While the term “controller” is used herein the specification and appended claims in a manner suggesting a single element, this is done to increase the intelligibility of the disclosure and of the scope of the claims. In practice, references herein to a controller, i.e., to the system controller and/or to the feedback controller, include, but are not limited to, a single element and/or a combination of elements which may or may not be in physical proximity to one another, which without departing from the scope of the presently disclosed subject matter, mutatis mutandis. Moreover, references herein (including recitation in the appended claims) of a controller carrying out, being configured to carry out, and/or other similar language, implicitly include other elements of the system 10 carrying out, being configured to carry out, etc., those functions, alone or in concert with the referenced controller, without departing from the scope of the presently disclosed subject matter, mutatis mutandis.

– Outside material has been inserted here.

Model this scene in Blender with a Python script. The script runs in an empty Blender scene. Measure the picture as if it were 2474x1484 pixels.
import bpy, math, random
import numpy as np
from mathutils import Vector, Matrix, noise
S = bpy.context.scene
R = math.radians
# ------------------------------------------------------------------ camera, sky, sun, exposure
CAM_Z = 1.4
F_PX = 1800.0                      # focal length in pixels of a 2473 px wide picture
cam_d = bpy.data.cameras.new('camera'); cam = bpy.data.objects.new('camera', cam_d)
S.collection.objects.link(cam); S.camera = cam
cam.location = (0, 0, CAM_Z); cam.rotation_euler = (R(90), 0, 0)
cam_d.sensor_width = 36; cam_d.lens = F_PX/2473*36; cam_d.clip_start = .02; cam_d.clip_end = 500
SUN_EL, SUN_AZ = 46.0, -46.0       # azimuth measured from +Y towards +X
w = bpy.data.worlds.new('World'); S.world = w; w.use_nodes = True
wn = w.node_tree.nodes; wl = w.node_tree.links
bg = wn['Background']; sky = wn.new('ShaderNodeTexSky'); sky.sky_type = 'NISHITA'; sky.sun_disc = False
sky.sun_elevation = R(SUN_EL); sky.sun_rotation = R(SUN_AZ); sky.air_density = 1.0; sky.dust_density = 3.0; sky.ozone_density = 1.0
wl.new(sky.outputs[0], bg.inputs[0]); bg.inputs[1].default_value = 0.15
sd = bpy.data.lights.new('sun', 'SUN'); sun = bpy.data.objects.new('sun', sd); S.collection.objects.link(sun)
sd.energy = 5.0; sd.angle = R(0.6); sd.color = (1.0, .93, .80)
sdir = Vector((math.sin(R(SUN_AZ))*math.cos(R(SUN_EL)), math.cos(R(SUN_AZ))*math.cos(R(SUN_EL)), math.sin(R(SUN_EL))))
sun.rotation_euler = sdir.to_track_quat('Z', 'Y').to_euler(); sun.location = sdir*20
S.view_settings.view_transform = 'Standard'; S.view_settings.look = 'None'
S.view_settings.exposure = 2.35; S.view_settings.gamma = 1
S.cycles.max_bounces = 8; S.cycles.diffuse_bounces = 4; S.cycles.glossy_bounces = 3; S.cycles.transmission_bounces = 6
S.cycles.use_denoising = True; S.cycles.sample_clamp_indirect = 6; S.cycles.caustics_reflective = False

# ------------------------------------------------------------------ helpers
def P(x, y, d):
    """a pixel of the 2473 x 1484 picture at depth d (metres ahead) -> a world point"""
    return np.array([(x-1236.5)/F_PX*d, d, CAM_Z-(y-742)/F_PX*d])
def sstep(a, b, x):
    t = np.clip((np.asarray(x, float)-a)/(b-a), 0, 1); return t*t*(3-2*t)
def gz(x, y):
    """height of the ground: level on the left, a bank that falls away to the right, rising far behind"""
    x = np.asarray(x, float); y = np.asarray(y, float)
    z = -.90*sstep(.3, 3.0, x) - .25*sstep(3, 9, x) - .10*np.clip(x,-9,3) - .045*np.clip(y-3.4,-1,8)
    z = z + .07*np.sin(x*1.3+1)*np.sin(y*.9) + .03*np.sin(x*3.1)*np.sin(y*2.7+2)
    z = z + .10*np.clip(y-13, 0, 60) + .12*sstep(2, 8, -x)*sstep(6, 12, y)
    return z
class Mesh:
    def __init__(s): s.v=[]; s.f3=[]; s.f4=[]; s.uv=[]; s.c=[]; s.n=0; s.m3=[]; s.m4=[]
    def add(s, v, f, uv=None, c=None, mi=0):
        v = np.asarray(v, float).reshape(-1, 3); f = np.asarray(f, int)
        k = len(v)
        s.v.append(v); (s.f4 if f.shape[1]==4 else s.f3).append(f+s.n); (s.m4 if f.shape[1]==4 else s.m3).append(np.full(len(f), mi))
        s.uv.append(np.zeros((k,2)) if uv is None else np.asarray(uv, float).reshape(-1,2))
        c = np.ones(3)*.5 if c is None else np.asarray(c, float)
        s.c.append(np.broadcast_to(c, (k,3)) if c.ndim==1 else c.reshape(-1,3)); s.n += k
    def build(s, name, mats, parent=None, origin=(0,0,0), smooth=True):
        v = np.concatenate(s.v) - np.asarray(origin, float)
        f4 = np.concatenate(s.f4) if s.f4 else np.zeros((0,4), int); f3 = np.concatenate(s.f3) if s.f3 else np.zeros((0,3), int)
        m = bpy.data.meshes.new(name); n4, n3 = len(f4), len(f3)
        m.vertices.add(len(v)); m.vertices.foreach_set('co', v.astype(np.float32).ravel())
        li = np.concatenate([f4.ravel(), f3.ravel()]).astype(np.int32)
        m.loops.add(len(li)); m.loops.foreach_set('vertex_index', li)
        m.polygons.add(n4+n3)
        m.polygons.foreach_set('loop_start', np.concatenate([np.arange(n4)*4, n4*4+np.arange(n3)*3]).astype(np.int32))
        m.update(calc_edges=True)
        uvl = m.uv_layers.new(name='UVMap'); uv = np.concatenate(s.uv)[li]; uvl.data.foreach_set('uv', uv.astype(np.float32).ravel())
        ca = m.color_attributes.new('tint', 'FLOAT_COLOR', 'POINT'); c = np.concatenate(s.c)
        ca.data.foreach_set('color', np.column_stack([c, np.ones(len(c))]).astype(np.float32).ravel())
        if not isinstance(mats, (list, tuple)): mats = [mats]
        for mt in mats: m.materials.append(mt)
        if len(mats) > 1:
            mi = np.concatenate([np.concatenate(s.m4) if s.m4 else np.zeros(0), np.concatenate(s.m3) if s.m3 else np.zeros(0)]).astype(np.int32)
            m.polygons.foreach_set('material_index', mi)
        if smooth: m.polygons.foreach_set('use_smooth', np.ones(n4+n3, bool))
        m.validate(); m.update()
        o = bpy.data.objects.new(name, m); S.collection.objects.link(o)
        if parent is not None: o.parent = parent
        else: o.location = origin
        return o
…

It will be recognized that examples, embodiments, modifications, options, etc., described herein are to be construed as inclusive and non-limiting, i.e., two or more examples, etc., described separately herein are not to be construed as being mutually exclusive of one another or in any other way limiting, unless such is explicitly stated and/or is otherwise clear. Those skilled in the art to which this invention pertains will readily appreciate that numerous changes, variations, and modifications can be made without departing from the scope of the presently disclosed subject matter, mutatis mutandis.